I guess that the main thing that I took out of that class was in the form of an application to contemporary belief. But to understand what that application is and how I arrived at it, we need to look at the story first. The basic historical backdrop of the story is that Nineveh was a powerful city, and it had been very cruel to Israel, and they were enemies. God told Jonah to go and tell the inhabitants of Nineveh that they had 40 days before Nineveh would be destroyed because of the wickedness of its people. Now, I do not know for sure whether Jonah knew all of those details at first, or not, but that was the final message. Even if Jonah was only told to “go to Nineveh the great city and cry against it,” (Jonah 1:2) because of their wickedness and was not aware of the 40 day timeframe that we see until later (Jonah 3:4), it seems apparent that Jonah knew the heart of God and what the response of the people of Nineveh would be.

The application that I drew is rooted in Jonah’s lament to God after Nineveh repents, “Please LORD, was not this what I said while I was still in my own country? Therefore in order to forestall this I fled to Tarshish for I knew that You are a gracious and compassionate God, slow to anger and abundant in lovingkindness, and one who relents concerning calamity.” (Jude 4:2)

Now this may be a bit of a stretch, but bear with me. One of the accusations leveled against Christians by non-Christian skeptics is that God, as portrayed in the Old Testament at least, is barbaric, cruel, and He is vengeful and angry. Leaving aside the fact that this accusation is a very narrow and unfair characterization of God as He has portrayed Himself in the Old Testament, could the opinion of Jonah’s contemporaries have been similarly skewed? What I mean is that the people who lived in Israel and who had heard some of the stories of their religious heritage might have had this same idea about God being simply a conqueror. But, Jonah is a prophet who understood the full revealed nature and character of God. He knew that God is merciful and compassionate. He understood the weight of this so much that it caused him to flea from God so that He wouldn’t have compassion on the wicked people of Nineveh.

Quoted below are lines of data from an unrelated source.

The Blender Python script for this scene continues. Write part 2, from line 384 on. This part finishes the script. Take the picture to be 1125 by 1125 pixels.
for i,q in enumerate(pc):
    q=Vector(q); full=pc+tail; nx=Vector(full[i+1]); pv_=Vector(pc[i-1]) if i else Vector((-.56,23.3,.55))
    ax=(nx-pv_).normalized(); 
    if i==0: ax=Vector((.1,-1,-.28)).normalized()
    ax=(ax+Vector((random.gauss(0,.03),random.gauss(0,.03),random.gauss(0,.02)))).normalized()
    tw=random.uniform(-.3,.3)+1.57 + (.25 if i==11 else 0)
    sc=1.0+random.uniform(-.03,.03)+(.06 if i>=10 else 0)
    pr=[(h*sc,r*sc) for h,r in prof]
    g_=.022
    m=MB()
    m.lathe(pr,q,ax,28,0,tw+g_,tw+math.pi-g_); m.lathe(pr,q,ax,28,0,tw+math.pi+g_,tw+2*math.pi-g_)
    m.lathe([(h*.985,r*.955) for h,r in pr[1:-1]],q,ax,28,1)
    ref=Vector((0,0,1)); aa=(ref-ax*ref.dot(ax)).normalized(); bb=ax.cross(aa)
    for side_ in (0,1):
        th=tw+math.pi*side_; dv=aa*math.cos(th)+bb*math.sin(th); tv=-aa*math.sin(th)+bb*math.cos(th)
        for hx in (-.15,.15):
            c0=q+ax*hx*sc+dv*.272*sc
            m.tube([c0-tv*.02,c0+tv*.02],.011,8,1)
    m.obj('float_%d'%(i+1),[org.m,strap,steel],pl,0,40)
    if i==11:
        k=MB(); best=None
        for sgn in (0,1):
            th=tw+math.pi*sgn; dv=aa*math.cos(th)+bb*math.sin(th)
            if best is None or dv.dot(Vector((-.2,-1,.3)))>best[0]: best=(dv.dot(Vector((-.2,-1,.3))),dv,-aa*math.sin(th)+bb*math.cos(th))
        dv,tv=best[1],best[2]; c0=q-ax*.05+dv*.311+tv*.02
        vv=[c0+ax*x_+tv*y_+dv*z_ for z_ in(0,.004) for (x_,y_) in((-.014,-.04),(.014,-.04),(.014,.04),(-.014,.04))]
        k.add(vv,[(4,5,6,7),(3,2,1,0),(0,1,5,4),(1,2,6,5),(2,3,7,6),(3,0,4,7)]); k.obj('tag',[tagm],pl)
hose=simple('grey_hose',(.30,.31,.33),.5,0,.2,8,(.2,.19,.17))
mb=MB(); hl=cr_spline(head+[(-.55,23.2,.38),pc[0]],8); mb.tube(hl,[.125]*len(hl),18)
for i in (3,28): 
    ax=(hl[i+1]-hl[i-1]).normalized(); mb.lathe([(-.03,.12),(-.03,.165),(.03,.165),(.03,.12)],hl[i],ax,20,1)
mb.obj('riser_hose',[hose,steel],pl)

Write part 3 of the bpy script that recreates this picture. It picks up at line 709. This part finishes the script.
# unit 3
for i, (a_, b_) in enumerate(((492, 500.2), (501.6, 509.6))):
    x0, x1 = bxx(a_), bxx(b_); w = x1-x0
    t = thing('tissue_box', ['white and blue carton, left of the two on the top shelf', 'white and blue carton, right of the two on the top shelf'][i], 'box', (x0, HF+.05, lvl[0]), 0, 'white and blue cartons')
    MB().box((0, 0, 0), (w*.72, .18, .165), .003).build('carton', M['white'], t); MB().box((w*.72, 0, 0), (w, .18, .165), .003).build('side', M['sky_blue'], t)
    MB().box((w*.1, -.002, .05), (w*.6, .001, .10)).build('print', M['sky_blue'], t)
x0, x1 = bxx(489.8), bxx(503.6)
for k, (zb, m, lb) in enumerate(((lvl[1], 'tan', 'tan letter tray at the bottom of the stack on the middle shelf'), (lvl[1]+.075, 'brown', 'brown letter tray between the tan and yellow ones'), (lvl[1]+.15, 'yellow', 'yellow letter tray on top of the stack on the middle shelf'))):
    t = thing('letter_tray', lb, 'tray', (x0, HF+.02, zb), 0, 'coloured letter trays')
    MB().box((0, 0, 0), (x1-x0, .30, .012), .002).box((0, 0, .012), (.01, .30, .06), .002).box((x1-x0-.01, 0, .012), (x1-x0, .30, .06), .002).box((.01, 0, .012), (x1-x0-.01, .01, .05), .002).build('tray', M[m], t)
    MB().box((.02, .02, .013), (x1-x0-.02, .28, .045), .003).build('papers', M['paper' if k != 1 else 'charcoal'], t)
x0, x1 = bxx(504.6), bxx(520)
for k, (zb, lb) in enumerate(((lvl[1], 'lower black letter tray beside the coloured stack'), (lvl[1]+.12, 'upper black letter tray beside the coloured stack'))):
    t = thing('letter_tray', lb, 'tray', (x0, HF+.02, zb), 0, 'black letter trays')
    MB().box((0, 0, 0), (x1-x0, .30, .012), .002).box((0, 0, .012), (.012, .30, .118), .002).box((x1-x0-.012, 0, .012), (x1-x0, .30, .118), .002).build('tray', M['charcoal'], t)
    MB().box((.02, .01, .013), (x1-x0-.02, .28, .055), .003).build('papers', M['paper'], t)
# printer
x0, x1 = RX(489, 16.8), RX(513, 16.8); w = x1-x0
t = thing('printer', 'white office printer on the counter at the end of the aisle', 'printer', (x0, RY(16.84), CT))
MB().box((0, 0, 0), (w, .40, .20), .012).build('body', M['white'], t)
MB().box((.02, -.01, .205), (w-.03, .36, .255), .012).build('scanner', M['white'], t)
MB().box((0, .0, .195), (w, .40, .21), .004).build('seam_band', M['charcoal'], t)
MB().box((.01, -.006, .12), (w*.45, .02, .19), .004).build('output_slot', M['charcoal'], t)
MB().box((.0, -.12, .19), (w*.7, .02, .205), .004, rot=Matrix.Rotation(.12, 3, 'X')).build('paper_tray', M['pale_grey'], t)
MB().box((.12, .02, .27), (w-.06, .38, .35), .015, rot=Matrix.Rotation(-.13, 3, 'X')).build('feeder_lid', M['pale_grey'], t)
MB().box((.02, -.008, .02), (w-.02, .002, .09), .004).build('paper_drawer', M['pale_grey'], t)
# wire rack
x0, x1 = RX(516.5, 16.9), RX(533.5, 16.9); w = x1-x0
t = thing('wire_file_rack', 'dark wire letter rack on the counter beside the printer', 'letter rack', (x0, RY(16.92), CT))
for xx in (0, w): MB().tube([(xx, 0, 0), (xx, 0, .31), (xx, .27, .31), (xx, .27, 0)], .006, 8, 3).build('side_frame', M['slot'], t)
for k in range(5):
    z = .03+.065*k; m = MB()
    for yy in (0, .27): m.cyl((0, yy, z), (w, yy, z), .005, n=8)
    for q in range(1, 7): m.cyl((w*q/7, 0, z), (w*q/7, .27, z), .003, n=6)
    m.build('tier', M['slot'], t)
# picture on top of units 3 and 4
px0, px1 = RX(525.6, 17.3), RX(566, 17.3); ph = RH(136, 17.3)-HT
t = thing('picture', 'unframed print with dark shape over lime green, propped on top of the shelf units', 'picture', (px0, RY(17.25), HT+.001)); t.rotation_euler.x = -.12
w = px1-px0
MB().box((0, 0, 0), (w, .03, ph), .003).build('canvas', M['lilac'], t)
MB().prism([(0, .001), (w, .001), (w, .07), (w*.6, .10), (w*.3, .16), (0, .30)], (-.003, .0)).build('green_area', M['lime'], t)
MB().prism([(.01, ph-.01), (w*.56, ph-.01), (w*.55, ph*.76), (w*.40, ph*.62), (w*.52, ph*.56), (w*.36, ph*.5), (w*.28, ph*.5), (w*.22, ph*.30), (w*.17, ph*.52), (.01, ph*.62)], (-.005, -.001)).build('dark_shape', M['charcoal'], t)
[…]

I think that it is likely that Jonah understood what another prophet penned what the LORD said in Ezekiel 33:11, “I take no pleasure in the death of the wicked, but rather that the wicked turn from his way and live. Turn back, turn back from your evil ways!” (see also Ezekiel 18:23, 30-32).

My application is two fold.

Application #1: Today, people who have grown up in the United States, or other western nations for that matter, have an idea that God is a big cosmic lover and gentle grandfather who will never do anything that comes close to being vengeful and would never ever be described accurately as being angry at anything or anyone in any way. This god loves all people without any requirements, and would never be judgmental to tell or to show someone that they are sinning. What is worse is that many of the people who believe this call themselves Christians. The fact is that this understanding is so incomplete and so skewed that it distorts and perverts the gospel to the point that this belief doesn’t include the gospel (Galatians 1:6,7), because you cannot have the gospel without the knowledge and conviction of sin. We cannot fall into the trap of modern western Christianity that makes God into a standardless and unjust judge who holds no one accountable for sin.

Application #2: We can almost excuse the laity who have been fed this perverted gospel and distortion of the true characteristics of God as He has shown us in the Bible. God will not hold them to a different standard than other people and so we need to show our pity for them by telling them the truth of scripture, but we can understand their ignorance to the true gospel if no one has told it to them. However, we cannot excuse those preachers and teachers who know the truth about God and who know that He is a righteous and just God who will not look the other way at our transgressions but yet they teach a watered down version of an inoffensive, culturally neutral, and neutered pseudo-gospel. Teaching this perversion is as big of a heresy and a crime against humanity as the heresy of selling indulgences to buy a way into heaven. We dare not be like Jonah and not preach the truth of God’s Word to people when we know what it is because we don’t want to see them saved. No matter what the stated motivation is, the end result is that we don’t want people saved if we don’t preach the gospel of Christ as we are shown in the scriptures. If we know the truth and we do not sound the alarm that God will judge all men according to their sins against Him, then in the words of Ezekiel, “When I say to the wicked, ‘O wicked man, you will surely die.’ And you do not speak to warn the wicked from his way, that wicked man shall die in his iniquity, but his blood I will require from your hand.” (Ezekiel 33:8) Let us rather be like the faithful watchman, “But if you on your part warn a wicked man to turn from his way and he does not turn from his way, he will die in his iniquity, but you have delivered your life.” (Ezekiel 33:9) We have the gospel, a true and a beautiful and a saving gospel, and no one can be saved without hearing it and responding to it (Romans 10:14-17)

Let us not swing the pendulum of our concept of God's character to one side or the other and thereby negate the totality of His wondrous love for sinners, His complete and total anger and intolerance of sin, and his righteous justice that must be satisfied. Let us seek to know and worship God in all of His glorious attributes.


1 It is symbolic only in the sense that Christ used this event as a symbol of His death and resurrection, but the original audience understood it, as we should as well, as an event in history that occurred to one peculiar prophet. Any and all direct interpretations or lessons drawn from this story should be from the perspective of the original audience in their original time.